Erste Expertenvorschläge zum Tempolimit hat Verkehrsminister Scheuer noch als "gegen jeden Menschenverstand" kommentiert. Doch so leicht wie früher lässt sich das Thema nicht mehr vom Tisch wischen.

Von Markus Balser und Michael Bauchmüller, Berlin

Das Wort hat zehn Buchstaben und wird alle paar Jahre einmal durchbuchstabiert: das Tempolimit. Bislang blieb das stets ohne Folgen, doch diesmal könnte das anders sein, wegen zehn anderer Buchstaben: der Klimakrise. Diesen Mittwoch tritt ein Expertenzirkel der Bundesregierung erneut zusammen, er berät über den Beitrag des Verkehrs zum Klimaschutz. Der liegt nämlich bisher noch unter null.

Die Reflexe der Union funktionieren bei dem Thema für gewöhnlich gut, so auch diesmal: Verkehrsminister Andreas Scheuer (CSU) hatte erste Überlegungen der Berater zu Tempolimits und höheren Kraftstoffsteuern schroff zurückgewiesen. Scheuer meinte, dies sei "gegen jeden Menschenverstand" gerichtet. Doch so leicht begraben lässt sich das Thema nicht.

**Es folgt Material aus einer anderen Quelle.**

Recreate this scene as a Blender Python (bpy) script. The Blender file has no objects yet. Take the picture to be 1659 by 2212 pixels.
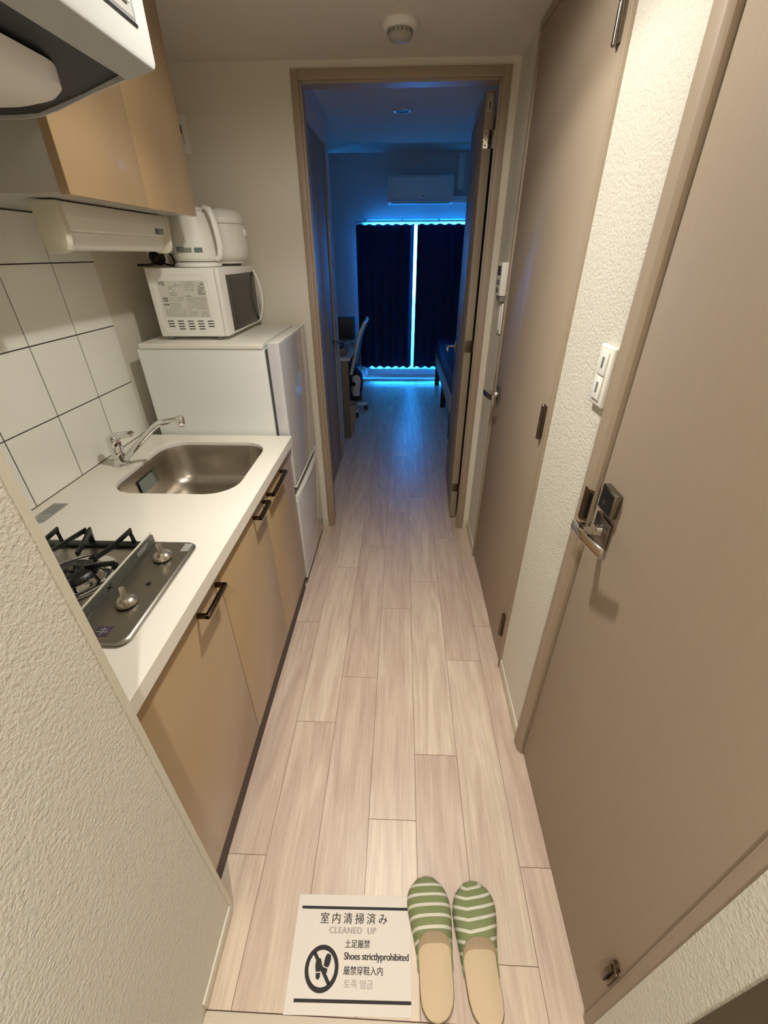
import bpy, bmesh, math, random
from mathutils import Vector, Matrix
random.seed(7)
C = bpy.context.scene.collection
SC = bpy.context.scene
PI = math.pi

# ------------------------------------------------------------------ camera
RM = [[0.9992262710, 0.0162089157, -0.0358347640],
      [0.0390315753, -0.5207315184, 0.8528277798],
      [-0.0048368775, -0.8535666095, -0.5209612728]]
cd = bpy.data.cameras.new('camera'); cam = bpy.data.objects.new('camera', cd); C.objects.link(cam)
cam.matrix_world = Matrix([[RM[i][0], -RM[i][1], -RM[i][2], (0, 0, 1.5)[i]] for i in range(3)] + [[0, 0, 0, 1]])
cd.sensor_fit = 'VERTICAL'; cd.sensor_height = 36.0; cd.lens = 915.502 / 2212 * 36.0
cd.clip_start = 0.01; cd.clip_end = 100
SC.camera = cam

# ------------------------------------------------------------------ world (blue evening daylight), lights, exposure
SKY = (0.016, 0.30, 1.0); SKY_S = 390.0
w = bpy.data.worlds.new('sky'); SC.world = w; w.use_nodes = True
bg = w.node_tree.nodes['Background']; bg.inputs[0].default_value = (*SKY, 1); bg.inputs[1].default_value = SKY_S
pl = bpy.data.lights.new('window_portal', 'AREA'); pl.shape = 'RECTANGLE'; pl.size = 1.6; pl.size_y = 1.84
pl.cycles.is_portal = True
po = bpy.data.objects.new('window_portal', pl); C.objects.link(po)
po.location = (0.30, 6.20, 0.94); po.rotation_euler = (math.radians(-90), 0, 0)

LAMP = (-0.04, 1.10, 2.118); LAMP_W = 156.0
FILL = (0.0, -0.42, 2.118); FILL_W = 180.0  # added fill light behind the camera, brightens the near left wall
# downlight distribution: strong core, even spill, softened cut-off near 65 degrees, nothing upwards
BEAM, BEAM_POW, SPILL, OUTER = 0.52, 7.0, 0.165, 0.50
ll = bpy.data.lights.new('hall_lamp', 'POINT'); ll.energy = LAMP_W; ll.color = (1.0, 0.968, 0.885)
ll.shadow_soft_size = 0.03; ll.use_nodes = True
nt = ll.node_tree; em = next(n for n in nt.nodes if n.type == 'EMISSION')
def nmath(op, a, b=None, c=None):
    n = nt.nodes.new('ShaderNodeMath'); n.operation = op
    for i, v in enumerate((a, b, c)):
        if v is None: continue
        if isinstance(v, (int, float)): n.inputs[i].default_value = v
        else: nt.links.new(v, n.inputs[i])
    return n.outputs[0]
g = nt.nodes.new('ShaderNodeNewGeometry'); sx = nt.nodes.new('ShaderNodeSeparateXYZ')
nt.links.new(g.outputs['Incoming'], sx.inputs[0])
cosv = nmath('MAXIMUM', nmath('MULTIPLY', sx.outputs[2], -1.0), 0.0)
mr = nt.nodes.new('ShaderNodeMapRange'); mr.interpolation_type = 'SMOOTHSTEP'
for k, v in ((1, math.cos(math.radians(68))), (2, math.cos(math.radians(57))), (3, OUTER), (4, 1.0)): mr.inputs[k].default_value = v
nt.links.new(cosv, mr.inputs[0])
m2 = nt.nodes.new('ShaderNodeMapRange'); m2.interpolation_type = 'SMOOTHSTEP'
for k, v in ((1, math.cos(math.radians(88))), (2, math.cos(math.radians(71))), (3, 0.0), (4, 1.0)): m2.inputs[k].default_value = v
nt.links.new(cosv, m2.inputs[0]); up = m2.outputs[0]
tot = nmath('MULTIPLY', nmath('MULTIPLY', nmath('ADD', nmath('MULTIPLY', nmath('POWER', cosv, BEAM_POW), BEAM), SPILL), mr.outputs[0]), up)
nt.links.new(tot, em.inputs['Strength'])
lo = bpy.data.objects.new('hall_lamp', ll); C.objects.link(lo); lo.location = LAMP
l2 = ll.copy(); l2.name = 'fill_lamp'; l2.energy = FILL_W
lo2 = bpy.data.objects.new('fill_lamp', l2); C.objects.link(lo2); lo2.location = FILL

SC.view_settings.view_transform = 'Standard'; SC.view_settings.look = 'None'
SC.view_settings.gamma = 1.0; SC.view_settings.use_curve_mapping = False
SC.view_settings.exposure = 0.0
cy = SC.cycles
cy.use_denoising = True; cy.max_bounces = 10; cy.diffuse_bounces = 6; cy.glossy_bounces = 4
cy.transmission_bounces = 6; cy.transparent_max_bounces = 12
cy.caustics_reflective = False; cy.caustics_refractive = False; cy.sample_clamp_indirect = 6.0

# ------------------------------------------------------------------ materials
def lin(c):
    return tuple((v / 255 / 12.92) if v <= 10.3 else ((v / 255 + 0.055) / 1.055) ** 2.4 for v in c)
MATS = {}
def mat(name, col, rough=0.5, metal=0.0, bump=None, spec=0.5, coat=0.0, stretch=None, var=0.0):
    """plain principled surface; bump=(scale, strength, distance); var = tone mottling"""
    if name in MATS: return MATS[name]
    m = bpy.data.materials.new(name); m.use_nodes = True; MATS[name] = m
    t = m.node_tree; p = t.nodes['Principled BSDF']
    c = lin(col)
    p.inputs['Base Color'].default_value = (*c, 1); p.inputs['Roughness'].default_value = rough
    p.inputs['Metallic'].default_value = metal; p.inputs['Specular IOR Level'].default_value = spec
    p.inputs['Coat Weight'].default_value = coat; p.inputs['Coat Roughness'].default_value = 0.08
    if bump or var:
        tc = t.nodes.new('ShaderNodeTexCoord'); mp = t.nodes.new('ShaderNodeMapping')
        t.links.new(tc.outputs['Object'], mp.inputs[0])
        if stretch: mp.inputs['Scale'].default_value = stretch
        n = t.nodes.new('ShaderNodeTexNoise'); n.inputs['Scale'].default_value = bump[0] if bump else 6
        n.inputs['Detail'].default_value = 3; n.inputs['Roughness'].default_value = 0.55
        t.links.new(mp.outputs[0], n.inputs['Vector'])
        if bump:
            b = t.nodes.new('ShaderNodeBump'); b.inputs['Strength'].default_value = bump[1]
            b.inputs['Distance'].default_value = bump[2]
            t.links.new(n.outputs['Fac'], b.inputs['Height']); t.links.new(b.outputs[0], p.inputs['Normal'])
        if var:
            mx = t.nodes.new('ShaderNodeMix'); mx.data_type = 'RGBA'
            mx.inputs[6].default_value = (*[v * (1 - var) for v in c], 1)
            mx.inputs[7].default_value = (*[min(1, v * (1 + var)) for v in c], 1)
            t.links.new(n.outputs['Fac'], mx.inputs[0]); t.links.new(mx.outputs[2], p.inputs['Base Color'])
    return m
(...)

Das hängt zum einen an der miesen Klimabilanz des Verkehrs. Auf dessen Konto gingen 2017 mehr als 170 Millionen Tonnen Kohlendioxid, knapp ein Fünftel aller klimaschädlichen Emissionen. Während die deutschen Emissionen insgesamt aber seit 1990 um 28 Prozent zurückgingen, stiegen sie im Verkehrsbereich noch an. Bis zum März soll das Verkehrsministerium Vorschläge unterbreiten, wie sich dieser Trend umdrehen lässt, auch einen Zielwert gibt es schon: Bis 2030 sollen Autos, Lastwagen und Flugzeuge im Land noch maximal 98 Millionen Tonnen CO₂ im Jahr ausstoßen. Eine Vollbremsung, bei der ein Tempolimit helfen könnte. Entsprechende Forderungen hatten sich zuletzt gemehrt. Scheuers Expertenkommission führt das Tempolimit an sechster Stelle unter ihren 19 Vorschlägen - "Wirkung: insbesondere geringerer Kraftstoffverbrauch". Auch ein System von Bonus und Malus für den Kauf spritsparender Autos schwebt den Experten vor, oder eine Jahr für Jahr steigende Spritsteuer. Allerdings sind das alles bisher nur Ideen.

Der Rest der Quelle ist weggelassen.